--- TASK INSTRUCTIONS ---
Give the data below again, word for word.

--- SOURCE MATERIAL ---
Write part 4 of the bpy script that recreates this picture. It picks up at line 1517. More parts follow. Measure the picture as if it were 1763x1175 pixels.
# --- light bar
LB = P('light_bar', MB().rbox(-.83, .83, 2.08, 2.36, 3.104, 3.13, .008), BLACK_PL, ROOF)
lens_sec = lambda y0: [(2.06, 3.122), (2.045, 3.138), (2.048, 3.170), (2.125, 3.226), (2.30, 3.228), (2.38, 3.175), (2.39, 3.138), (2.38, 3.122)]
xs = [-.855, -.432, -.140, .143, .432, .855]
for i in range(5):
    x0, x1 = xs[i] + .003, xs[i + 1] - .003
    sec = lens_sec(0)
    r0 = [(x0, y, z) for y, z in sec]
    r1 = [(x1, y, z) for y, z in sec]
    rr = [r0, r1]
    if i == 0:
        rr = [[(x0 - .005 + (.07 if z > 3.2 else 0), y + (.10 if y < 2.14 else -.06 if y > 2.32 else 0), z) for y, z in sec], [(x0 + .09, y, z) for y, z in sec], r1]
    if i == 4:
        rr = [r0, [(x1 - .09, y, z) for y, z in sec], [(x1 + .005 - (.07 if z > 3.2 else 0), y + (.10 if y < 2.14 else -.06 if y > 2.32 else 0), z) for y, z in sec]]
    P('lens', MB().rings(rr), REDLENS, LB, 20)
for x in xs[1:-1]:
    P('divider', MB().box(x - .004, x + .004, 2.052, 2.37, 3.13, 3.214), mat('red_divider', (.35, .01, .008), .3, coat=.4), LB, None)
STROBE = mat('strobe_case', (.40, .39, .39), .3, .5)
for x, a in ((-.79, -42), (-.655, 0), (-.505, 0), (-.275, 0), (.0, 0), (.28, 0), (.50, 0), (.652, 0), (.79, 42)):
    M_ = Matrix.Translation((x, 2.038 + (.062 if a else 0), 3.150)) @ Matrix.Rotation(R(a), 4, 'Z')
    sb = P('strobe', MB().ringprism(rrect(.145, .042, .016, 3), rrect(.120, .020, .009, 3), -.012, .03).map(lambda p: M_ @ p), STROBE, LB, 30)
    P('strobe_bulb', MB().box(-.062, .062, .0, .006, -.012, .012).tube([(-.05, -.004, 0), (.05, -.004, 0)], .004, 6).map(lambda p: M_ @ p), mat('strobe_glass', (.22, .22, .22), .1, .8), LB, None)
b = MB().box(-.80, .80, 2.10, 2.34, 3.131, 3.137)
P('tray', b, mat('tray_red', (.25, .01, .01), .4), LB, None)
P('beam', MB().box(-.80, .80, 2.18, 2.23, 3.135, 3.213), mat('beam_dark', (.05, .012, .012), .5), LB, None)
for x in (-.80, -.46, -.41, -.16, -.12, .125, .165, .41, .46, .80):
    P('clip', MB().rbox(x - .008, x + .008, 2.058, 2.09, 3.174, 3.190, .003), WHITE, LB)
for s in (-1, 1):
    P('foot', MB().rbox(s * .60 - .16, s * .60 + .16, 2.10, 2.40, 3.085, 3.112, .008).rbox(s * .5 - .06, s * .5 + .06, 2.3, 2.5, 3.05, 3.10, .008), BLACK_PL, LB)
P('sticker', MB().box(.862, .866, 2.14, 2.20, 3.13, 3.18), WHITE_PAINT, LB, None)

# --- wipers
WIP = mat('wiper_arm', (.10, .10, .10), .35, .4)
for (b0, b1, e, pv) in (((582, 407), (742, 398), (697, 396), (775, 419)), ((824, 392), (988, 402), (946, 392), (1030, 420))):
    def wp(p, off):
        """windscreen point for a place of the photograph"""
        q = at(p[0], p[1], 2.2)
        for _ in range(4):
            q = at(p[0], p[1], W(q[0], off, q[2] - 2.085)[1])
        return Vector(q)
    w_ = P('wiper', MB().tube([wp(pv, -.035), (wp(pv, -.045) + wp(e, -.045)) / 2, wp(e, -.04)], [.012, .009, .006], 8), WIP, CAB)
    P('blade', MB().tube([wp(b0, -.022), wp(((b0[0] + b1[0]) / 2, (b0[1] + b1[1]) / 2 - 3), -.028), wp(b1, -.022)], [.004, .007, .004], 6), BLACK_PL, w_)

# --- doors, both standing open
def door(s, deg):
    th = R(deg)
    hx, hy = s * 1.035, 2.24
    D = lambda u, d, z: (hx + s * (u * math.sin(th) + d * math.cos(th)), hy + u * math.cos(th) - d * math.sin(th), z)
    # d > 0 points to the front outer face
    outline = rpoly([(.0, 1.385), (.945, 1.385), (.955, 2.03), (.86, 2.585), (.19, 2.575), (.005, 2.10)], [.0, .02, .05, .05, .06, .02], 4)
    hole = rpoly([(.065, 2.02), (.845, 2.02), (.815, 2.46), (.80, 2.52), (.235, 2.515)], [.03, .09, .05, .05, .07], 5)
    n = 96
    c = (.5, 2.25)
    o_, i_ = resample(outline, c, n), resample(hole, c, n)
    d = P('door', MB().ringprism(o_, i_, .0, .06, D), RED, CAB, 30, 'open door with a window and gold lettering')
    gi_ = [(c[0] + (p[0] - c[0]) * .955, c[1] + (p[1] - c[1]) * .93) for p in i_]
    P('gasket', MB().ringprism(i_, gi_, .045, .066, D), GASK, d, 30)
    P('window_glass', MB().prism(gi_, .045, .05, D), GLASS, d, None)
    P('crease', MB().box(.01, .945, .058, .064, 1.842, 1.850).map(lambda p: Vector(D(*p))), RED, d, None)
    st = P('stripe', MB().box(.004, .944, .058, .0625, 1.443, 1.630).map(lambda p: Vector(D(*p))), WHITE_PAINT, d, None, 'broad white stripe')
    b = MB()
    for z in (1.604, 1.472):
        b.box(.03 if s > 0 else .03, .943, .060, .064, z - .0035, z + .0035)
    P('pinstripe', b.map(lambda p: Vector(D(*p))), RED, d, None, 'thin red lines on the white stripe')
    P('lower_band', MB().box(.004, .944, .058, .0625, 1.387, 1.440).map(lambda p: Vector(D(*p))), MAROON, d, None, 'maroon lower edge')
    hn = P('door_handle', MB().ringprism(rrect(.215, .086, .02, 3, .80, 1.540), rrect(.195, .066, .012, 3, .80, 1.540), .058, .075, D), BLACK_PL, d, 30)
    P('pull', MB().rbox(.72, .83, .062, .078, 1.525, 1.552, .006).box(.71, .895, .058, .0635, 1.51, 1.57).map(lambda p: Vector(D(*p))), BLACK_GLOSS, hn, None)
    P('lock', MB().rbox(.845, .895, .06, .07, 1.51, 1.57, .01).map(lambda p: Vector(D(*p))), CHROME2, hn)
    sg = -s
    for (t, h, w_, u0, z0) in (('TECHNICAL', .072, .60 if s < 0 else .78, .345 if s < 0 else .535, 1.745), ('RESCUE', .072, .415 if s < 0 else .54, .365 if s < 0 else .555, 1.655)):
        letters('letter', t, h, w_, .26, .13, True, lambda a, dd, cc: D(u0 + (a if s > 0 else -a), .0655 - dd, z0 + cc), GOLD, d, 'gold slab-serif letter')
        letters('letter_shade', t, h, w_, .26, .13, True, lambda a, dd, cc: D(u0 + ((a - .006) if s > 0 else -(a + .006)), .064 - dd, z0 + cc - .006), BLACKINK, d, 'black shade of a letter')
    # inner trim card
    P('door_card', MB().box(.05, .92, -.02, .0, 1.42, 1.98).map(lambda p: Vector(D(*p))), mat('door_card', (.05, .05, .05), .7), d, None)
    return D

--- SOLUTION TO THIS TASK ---
Write part 4 of the bpy script that recreates this picture. It picks up at line 1517. More parts follow. Measure the picture as if it were 1763x1175 pixels.
# --- light bar
LB = P('light_bar', MB().rbox(-.83, .83, 2.08, 2.36, 3.104, 3.13, .008), BLACK_PL, ROOF)
lens_sec = lambda y0: [(2.06, 3.122), (2.045, 3.138), (2.048, 3.170), (2.125, 3.226), (2.30, 3.228), (2.38, 3.175), (2.39, 3.138), (2.38, 3.122)]
xs = [-.855, -.432, -.140, .143, .432, .855]
for i in range(5):
    x0, x1 = xs[i] + .003, xs[i + 1] - .003
    sec = lens_sec(0)
    r0 = [(x0, y, z) for y, z in sec]
    r1 = [(x1, y, z) for y, z in sec]
    rr = [r0, r1]
    if i == 0:
        rr = [[(x0 - .005 + (.07 if z > 3.2 else 0), y + (.10 if y < 2.14 else -.06 if y > 2.32 else 0), z) for y, z in sec], [(x0 + .09, y, z) for y, z in sec], r1]
    if i == 4:
        rr = [r0, [(x1 - .09, y, z) for y, z in sec], [(x1 + .005 - (.07 if z > 3.2 else 0), y + (.10 if y < 2.14 else -.06 if y > 2.32 else 0), z) for y, z in sec]]
    P('lens', MB().rings(rr), REDLENS, LB, 20)
for x in xs[1:-1]:
    P('divider', MB().box(x - .004, x + .004, 2.052, 2.37, 3.13, 3.214), mat('red_divider', (.35, .01, .008), .3, coat=.4), LB, None)
STROBE = mat('strobe_case', (.40, .39, .39), .3, .5)
for x, a in ((-.79, -42), (-.655, 0), (-.505, 0), (-.275, 0), (.0, 0), (.28, 0), (.50, 0), (.652, 0), (.79, 42)):
    M_ = Matrix.Translation((x, 2.038 + (.062 if a else 0), 3.150)) @ Matrix.Rotation(R(a), 4, 'Z')
    sb = P('strobe', MB().ringprism(rrect(.145, .042, .016, 3), rrect(.120, .020, .009, 3), -.012, .03).map(lambda p: M_ @ p), STROBE, LB, 30)
    P('strobe_bulb', MB().box(-.062, .062, .0, .006, -.012, .012).tube([(-.05, -.004, 0), (.05, -.004, 0)], .004, 6).map(lambda p: M_ @ p), mat('strobe_glass', (.22, .22, .22), .1, .8), LB, None)
b = MB().box(-.80, .80, 2.10, 2.34, 3.131, 3.137)
P('tray', b, mat('tray_red', (.25, .01, .01), .4), LB, None)
P('beam', MB().box(-.80, .80, 2.18, 2.23, 3.135, 3.213), mat('beam_dark', (.05, .012, .012), .5), LB, None)
for x in (-.80, -.46, -.41, -.16, -.12, .125, .165, .41, .46, .80):
    P('clip', MB().rbox(x - .008, x + .008, 2.058, 2.09, 3.174, 3.190, .003), WHITE, LB)
for s in (-1, 1):
    P('foot', MB().rbox(s * .60 - .16, s * .60 + .16, 2.10, 2.40, 3.085, 3.112, .008).rbox(s * .5 - .06, s * .5 + .06, 2.3, 2.5, 3.05, 3.10, .008), BLACK_PL, LB)
P('sticker', MB().box(.862, .866, 2.14, 2.20, 3.13, 3.18), WHITE_PAINT, LB, None)

# --- wipers
WIP = mat('wiper_arm', (.10, .10, .10), .35, .4)
for (b0, b1, e, pv) in (((582, 407), (742, 398), (697, 396), (775, 419)), ((824, 392), (988, 402), (946, 392), (1030, 420))):
    def wp(p, off):
        """windscreen point for a place of the photograph"""
        q = at(p[0], p[1], 2.2)
        for _ in range(4):
            q = at(p[0], p[1], W(q[0], off, q[2] - 2.085)[1])
        return Vector(q)
    w_ = P('wiper', MB().tube([wp(pv, -.035), (wp(pv, -.045) + wp(e, -.045)) / 2, wp(e, -.04)], [.012, .009, .006], 8), WIP, CAB)
    P('blade', MB().tube([wp(b0, -.022), wp(((b0[0] + b1[0]) / 2, (b0[1] + b1[1]) / 2 - 3), -.028), wp(b1, -.022)], [.004, .007, .004], 6), BLACK_PL, w_)

# --- doors, both standing open
def door(s, deg):
    th = R(deg)
    hx, hy = s * 1.035, 2.24
    D = lambda u, d, z: (hx + s * (u * math.sin(th) + d * math.cos(th)), hy + u * math.cos(th) - d * math.sin(th), z)
    # d > 0 points to the front outer face
    outline = rpoly([(.0, 1.385), (.945, 1.385), (.955, 2.03), (.86, 2.585), (.19, 2.575), (.005, 2.10)], [.0, .02, .05, .05, .06, .02], 4)
    hole = rpoly([(.065, 2.02), (.845, 2.02), (.815, 2.46), (.80, 2.52), (.235, 2.515)], [.03, .09, .05, .05, .07], 5)
    n = 96
    c = (.5, 2.25)
    o_, i_ = resample(outline, c, n), resample(hole, c, n)
    d = P('door', MB().ringprism(o_, i_, .0, .06, D), RED, CAB, 30, 'open door with a window and gold lettering')
    gi_ = [(c[0] + (p[0] - c[0]) * .955, c[1] + (p[1] - c[1]) * .93) for p in i_]
    P('gasket', MB().ringprism(i_, gi_, .045, .066, D), GASK, d, 30)
    P('window_glass', MB().prism(gi_, .045, .05, D), GLASS, d, None)
    P('crease', MB().box(.01, .945, .058, .064, 1.842, 1.850).map(lambda p: Vector(D(*p))), RED, d, None)
    st = P('stripe', MB().box(.004, .944, .058, .0625, 1.443, 1.630).map(lambda p: Vector(D(*p))), WHITE_PAINT, d, None, 'broad white stripe')
    b = MB()
    for z in (1.604, 1.472):
        b.box(.03 if s > 0 else .03, .943, .060, .064, z - .0035, z + .0035)
    P('pinstripe', b.map(lambda p: Vector(D(*p))), RED, d, None, 'thin red lines on the white stripe')
    P('lower_band', MB().box(.004, .944, .058, .0625, 1.387, 1.440).map(lambda p: Vector(D(*p))), MAROON, d, None, 'maroon lower edge')
    hn = P('door_handle', MB().ringprism(rrect(.215, .086, .02, 3, .80, 1.540), rrect(.195, .066, .012, 3, .80, 1.540), .058, .075, D), BLACK_PL, d, 30)
    P('pull', MB().rbox(.72, .83, .062, .078, 1.525, 1.552, .006).box(.71, .895, .058, .0635, 1.51, 1.57).map(lambda p: Vector(D(*p))), BLACK_GLOSS, hn, None)
    P('lock', MB().rbox(.845, .895, .06, .07, 1.51, 1.57, .01).map(lambda p: Vector(D(*p))), CHROME2, hn)
    sg = -s
    for (t, h, w_, u0, z0) in (('TECHNICAL', .072, .60 if s < 0 else .78, .345 if s < 0 else .535, 1.745), ('RESCUE', .072, .415 if s < 0 else .54, .365 if s < 0 else .555, 1.655)):
        letters('letter', t, h, w_, .26, .13, True, lambda a, dd, cc: D(u0 + (a if s > 0 else -a), .0655 - dd, z0 + cc), GOLD, d, 'gold slab-serif letter')
        letters('letter_shade', t, h, w_, .26, .13, True, lambda a, dd, cc: D(u0 + ((a - .006) if s > 0 else -(a + .006)), .064 - dd, z0 + cc - .006), BLACKINK, d, 'black shade of a letter')
    # inner trim card
    P('door_card', MB().box(.05, .92, -.02, .0, 1.42, 1.98).map(lambda p: Vector(D(*p))), mat('door_card', (.05, .05, .05), .7), d, None)
    return D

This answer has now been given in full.